>Web 2.0 and Enterprise Architecture

>Web 2.0─”a perceived second generation of web-based communities and hosted services — such as social-networking sites, wikis, and folksonomies — which aim to facilitate creativity, collaboration, and sharing between users. The term gained currency following the first O’Reilly Media Web 2.0 conference in 2004. Although the term suggests a new version of the World Wide Web, it does not refer to an update to any technical specifications, but to changes in the ways software developers and end-users use webs.”

“Web 2.0 websites allow users to do more than just retrieve information. They can build on the interactive facilities of “Web 1.0” to provide “Network as platform” computing, allowing users to run software-applications entirely through a browser. Users can own the data on a Web 2.0 site and exercise control over that data. These sites may have an “Architecture of participation” that encourages users to add value to the application as they use it. This stands in contrast to very old traditional websites, the sort which limited visitors to viewing and whose content only the site’s owner could modify. Web 2.0 sites often feature a rich, user-friendly interface based on Ajax, Flex or similar rich media. The sites may also have social-networking aspects.”

“The concept of Web-as-participation-platform captures many of these characteristics. Bart Decrem, a founder and former CEO of Flock, calls Web 2.0 the “participatory Web” and regards the Web-as-information-source as Web 1.0.” (Wikipedia, including Tim O’Reilly and Dion Hinchcliffe)

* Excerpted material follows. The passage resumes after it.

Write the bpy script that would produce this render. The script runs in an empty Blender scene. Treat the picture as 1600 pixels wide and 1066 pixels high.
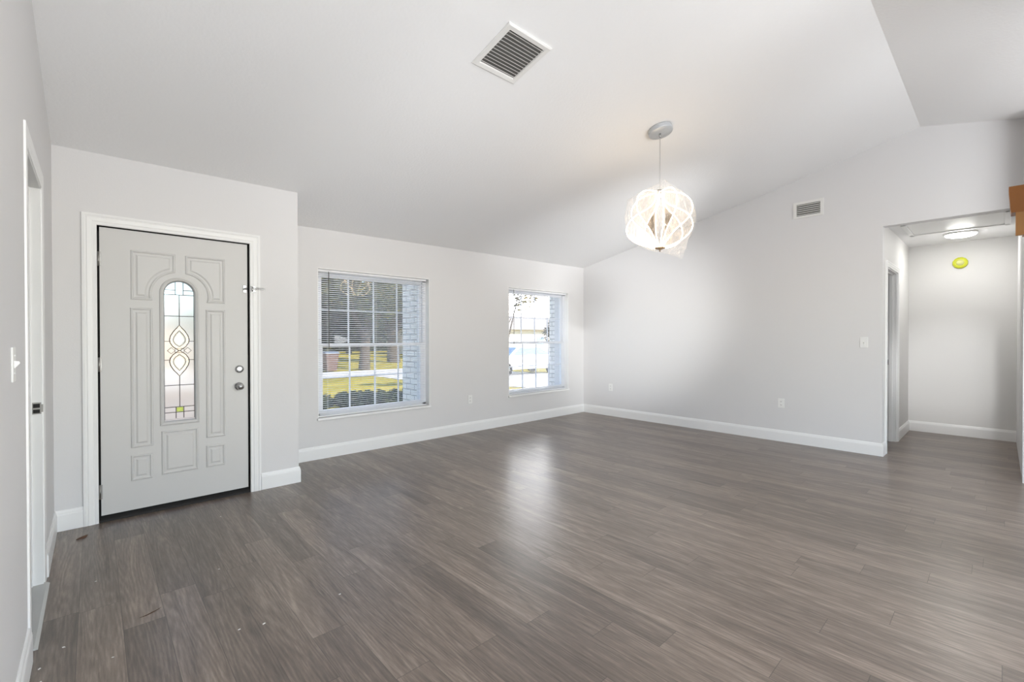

From a User-centric EA perspective, Web 2.0 has implications for all perspectives of the architecture:

  • Performance—enterprise’s results of operations will be enhanced by the ability to do more (in terms of automation, applications, and collaboration) over the web.
  • Business—they way organizations conduct their process and activities will be simpler and more collaborative through a more user-friendly web and participatory web (for example, many business are developing in-house blogs, wikis, and web portals, like SharePoint.).
  • Information—the web is transformed from a source of information to a mechanism for controlling, updating, and even analyzing information (for example, viewing financial information, updating account information, and running portfolio analysis tools).
  • Services—applications are available on demand on the web and are available as interoperable services rather than monolithic stovepipe systems (i.e. SOA); additionally, user can participate in the development of the applications themselves (for example, Linux).
  • Technology—while Web 2.0 itself is not based on new technologies, the new participatory uses of the web are spurring technology advances in accessing the web and its more profound social networking and collaborative capabilities (for example with mobile media devices such as PDAs and cell phones).
  • Security—with greater user participation on the web and the ability to control data and applications, there of course is greater security vulnerabilities (for example, identity theft).

Architects need to recognize and build the power of Web 2.0 and its participatory and collaboration capabilities into their target architectures and transition plans.